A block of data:
==========

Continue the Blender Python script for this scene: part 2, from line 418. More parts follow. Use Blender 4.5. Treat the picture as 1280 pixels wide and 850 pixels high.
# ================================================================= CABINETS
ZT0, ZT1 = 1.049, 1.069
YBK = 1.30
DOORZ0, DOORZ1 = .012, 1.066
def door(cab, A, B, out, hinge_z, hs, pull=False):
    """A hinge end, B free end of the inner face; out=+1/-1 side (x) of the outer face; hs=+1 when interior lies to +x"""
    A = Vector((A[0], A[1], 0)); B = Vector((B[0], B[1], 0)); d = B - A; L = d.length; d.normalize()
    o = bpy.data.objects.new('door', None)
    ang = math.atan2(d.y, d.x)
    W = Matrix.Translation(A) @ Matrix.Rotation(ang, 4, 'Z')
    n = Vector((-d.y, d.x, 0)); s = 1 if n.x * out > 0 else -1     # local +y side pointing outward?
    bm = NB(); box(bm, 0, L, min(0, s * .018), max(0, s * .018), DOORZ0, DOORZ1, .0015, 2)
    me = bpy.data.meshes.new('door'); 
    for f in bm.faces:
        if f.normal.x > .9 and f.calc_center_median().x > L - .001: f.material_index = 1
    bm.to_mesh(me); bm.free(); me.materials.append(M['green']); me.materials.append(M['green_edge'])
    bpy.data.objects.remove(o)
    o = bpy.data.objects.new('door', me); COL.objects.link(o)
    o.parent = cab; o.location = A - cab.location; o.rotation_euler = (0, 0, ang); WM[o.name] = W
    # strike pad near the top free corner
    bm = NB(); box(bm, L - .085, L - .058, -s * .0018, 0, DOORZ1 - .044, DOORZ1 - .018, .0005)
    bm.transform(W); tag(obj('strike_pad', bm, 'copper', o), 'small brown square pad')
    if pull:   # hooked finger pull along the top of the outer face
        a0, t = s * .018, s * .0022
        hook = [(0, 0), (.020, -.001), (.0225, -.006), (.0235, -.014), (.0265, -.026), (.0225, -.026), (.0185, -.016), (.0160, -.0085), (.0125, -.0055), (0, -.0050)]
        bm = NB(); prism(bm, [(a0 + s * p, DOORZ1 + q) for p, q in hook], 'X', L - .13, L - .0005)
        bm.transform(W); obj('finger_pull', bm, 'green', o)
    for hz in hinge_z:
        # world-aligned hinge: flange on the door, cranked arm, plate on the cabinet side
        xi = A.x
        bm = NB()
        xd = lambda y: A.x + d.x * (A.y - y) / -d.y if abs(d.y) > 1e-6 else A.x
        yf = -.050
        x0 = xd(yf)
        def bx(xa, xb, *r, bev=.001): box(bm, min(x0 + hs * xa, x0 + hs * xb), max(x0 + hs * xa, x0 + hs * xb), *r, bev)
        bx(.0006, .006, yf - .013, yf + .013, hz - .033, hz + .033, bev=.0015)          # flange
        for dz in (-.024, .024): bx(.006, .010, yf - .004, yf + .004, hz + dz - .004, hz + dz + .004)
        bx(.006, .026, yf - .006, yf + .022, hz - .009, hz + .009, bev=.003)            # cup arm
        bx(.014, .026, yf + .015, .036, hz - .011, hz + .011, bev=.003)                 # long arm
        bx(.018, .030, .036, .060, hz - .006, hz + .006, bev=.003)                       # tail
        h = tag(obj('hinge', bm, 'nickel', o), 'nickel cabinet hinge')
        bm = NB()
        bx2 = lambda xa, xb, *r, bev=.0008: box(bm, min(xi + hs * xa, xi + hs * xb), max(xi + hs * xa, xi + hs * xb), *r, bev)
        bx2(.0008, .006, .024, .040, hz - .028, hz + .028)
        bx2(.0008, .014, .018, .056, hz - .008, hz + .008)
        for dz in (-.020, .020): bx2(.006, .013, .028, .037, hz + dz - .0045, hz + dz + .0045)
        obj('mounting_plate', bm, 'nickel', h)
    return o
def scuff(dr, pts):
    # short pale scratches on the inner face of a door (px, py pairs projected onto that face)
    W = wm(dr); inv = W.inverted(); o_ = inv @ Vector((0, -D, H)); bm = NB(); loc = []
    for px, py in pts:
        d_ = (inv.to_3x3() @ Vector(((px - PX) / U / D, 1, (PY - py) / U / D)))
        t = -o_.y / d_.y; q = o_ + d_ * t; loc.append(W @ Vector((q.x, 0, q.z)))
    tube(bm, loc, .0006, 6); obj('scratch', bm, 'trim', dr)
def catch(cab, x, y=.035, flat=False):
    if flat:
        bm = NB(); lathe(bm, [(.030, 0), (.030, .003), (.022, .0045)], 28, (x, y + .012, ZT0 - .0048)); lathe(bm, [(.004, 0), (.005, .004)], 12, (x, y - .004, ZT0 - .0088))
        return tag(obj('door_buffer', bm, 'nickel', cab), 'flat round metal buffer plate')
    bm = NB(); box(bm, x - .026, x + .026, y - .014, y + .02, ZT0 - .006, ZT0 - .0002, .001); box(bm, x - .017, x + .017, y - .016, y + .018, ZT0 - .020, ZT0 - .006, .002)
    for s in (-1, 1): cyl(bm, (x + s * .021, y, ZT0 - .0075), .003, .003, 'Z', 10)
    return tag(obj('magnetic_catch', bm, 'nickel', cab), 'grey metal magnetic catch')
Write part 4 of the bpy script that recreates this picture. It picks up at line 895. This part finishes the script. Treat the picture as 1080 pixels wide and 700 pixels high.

==========

> _What you will do_: Reproduce all the records precisely.

> _Output for this exercise_:
Continue the Blender Python script for this scene: part 2, from line 418. More parts follow. Use Blender 4.5. Treat the picture as 1280 pixels wide and 850 pixels high.
# ================================================================= CABINETS
ZT0, ZT1 = 1.049, 1.069
YBK = 1.30
DOORZ0, DOORZ1 = .012, 1.066
def door(cab, A, B, out, hinge_z, hs, pull=False):
    """A hinge end, B free end of the inner face; out=+1/-1 side (x) of the outer face; hs=+1 when interior lies to +x"""
    A = Vector((A[0], A[1], 0)); B = Vector((B[0], B[1], 0)); d = B - A; L = d.length; d.normalize()
    o = bpy.data.objects.new('door', None)
    ang = math.atan2(d.y, d.x)
    W = Matrix.Translation(A) @ Matrix.Rotation(ang, 4, 'Z')
    n = Vector((-d.y, d.x, 0)); s = 1 if n.x * out > 0 else -1     # local +y side pointing outward?
    bm = NB(); box(bm, 0, L, min(0, s * .018), max(0, s * .018), DOORZ0, DOORZ1, .0015, 2)
    me = bpy.data.meshes.new('door'); 
    for f in bm.faces:
        if f.normal.x > .9 and f.calc_center_median().x > L - .001: f.material_index = 1
    bm.to_mesh(me); bm.free(); me.materials.append(M['green']); me.materials.append(M['green_edge'])
    bpy.data.objects.remove(o)
    o = bpy.data.objects.new('door', me); COL.objects.link(o)
    o.parent = cab; o.location = A - cab.location; o.rotation_euler = (0, 0, ang); WM[o.name] = W
    # strike pad near the top free corner
    bm = NB(); box(bm, L - .085, L - .058, -s * .0018, 0, DOORZ1 - .044, DOORZ1 - .018, .0005)
    bm.transform(W); tag(obj('strike_pad', bm, 'copper', o), 'small brown square pad')
    if pull:   # hooked finger pull along the top of the outer face
        a0, t = s * .018, s * .0022
        hook = [(0, 0), (.020, -.001), (.0225, -.006), (.0235, -.014), (.0265, -.026), (.0225, -.026), (.0185, -.016), (.0160, -.0085), (.0125, -.0055), (0, -.0050)]
        bm = NB(); prism(bm, [(a0 + s * p, DOORZ1 + q) for p, q in hook], 'X', L - .13, L - .0005)
        bm.transform(W); obj('finger_pull', bm, 'green', o)
    for hz in hinge_z:
        # world-aligned hinge: flange on the door, cranked arm, plate on the cabinet side
        xi = A.x
        bm = NB()
        xd = lambda y: A.x + d.x * (A.y - y) / -d.y if abs(d.y) > 1e-6 else A.x
        yf = -.050
        x0 = xd(yf)
        def bx(xa, xb, *r, bev=.001): box(bm, min(x0 + hs * xa, x0 + hs * xb), max(x0 + hs * xa, x0 + hs * xb), *r, bev)
        bx(.0006, .006, yf - .013, yf + .013, hz - .033, hz + .033, bev=.0015)          # flange
        for dz in (-.024, .024): bx(.006, .010, yf - .004, yf + .004, hz + dz - .004, hz + dz + .004)
        bx(.006, .026, yf - .006, yf + .022, hz - .009, hz + .009, bev=.003)            # cup arm
        bx(.014, .026, yf + .015, .036, hz - .011, hz + .011, bev=.003)                 # long arm
        bx(.018, .030, .036, .060, hz - .006, hz + .006, bev=.003)                       # tail
        h = tag(obj('hinge', bm, 'nickel', o), 'nickel cabinet hinge')
        bm = NB()
        bx2 = lambda xa, xb, *r, bev=.0008: box(bm, min(xi + hs * xa, xi + hs * xb), max(xi + hs * xa, xi + hs * xb), *r, bev)
        bx2(.0008, .006, .024, .040, hz - .028, hz + .028)
        bx2(.0008, .014, .018, .056, hz - .008, hz + .008)
        for dz in (-.020, .020): bx2(.006, .013, .028, .037, hz + dz - .0045, hz + dz + .0045)
        obj('mounting_plate', bm, 'nickel', h)
    return o
def scuff(dr, pts):
    # short pale scratches on the inner face of a door (px, py pairs projected onto that face)
    W = wm(dr); inv = W.inverted(); o_ = inv @ Vector((0, -D, H)); bm = NB(); loc = []
    for px, py in pts:
        d_ = (inv.to_3x3() @ Vector(((px - PX) / U / D, 1, (PY - py) / U / D)))
        t = -o_.y / d_.y; q = o_ + d_ * t; loc.append(W @ Vector((q.x, 0, q.z)))
    tube(bm, loc, .0006, 6); obj('scratch', bm, 'trim', dr)
def catch(cab, x, y=.035, flat=False):
    if flat:
        bm = NB(); lathe(bm, [(.030, 0), (.030, .003), (.022, .0045)], 28, (x, y + .012, ZT0 - .0048)); lathe(bm, [(.004, 0), (.005, .004)], 12, (x, y - .004, ZT0 - .0088))
        return tag(obj('door_buffer', bm, 'nickel', cab), 'flat round metal buffer plate')
    bm = NB(); box(bm, x - .026, x + .026, y - .014, y + .02, ZT0 - .006, ZT0 - .0002, .001); box(bm, x - .017, x + .017, y - .016, y + .018, ZT0 - .020, ZT0 - .006, .002)
    for s in (-1, 1): cyl(bm, (x + s * .021, y, ZT0 - .0075), .003, .003, 'Z', 10)
    return tag(obj('magnetic_catch', bm, 'nickel', cab), 'grey metal magnetic catch')
Write part 4 of the bpy script that recreates this picture. It picks up at line 895. This part finishes the script. Treat the picture as 1080 pixels wide and 700 pixels high.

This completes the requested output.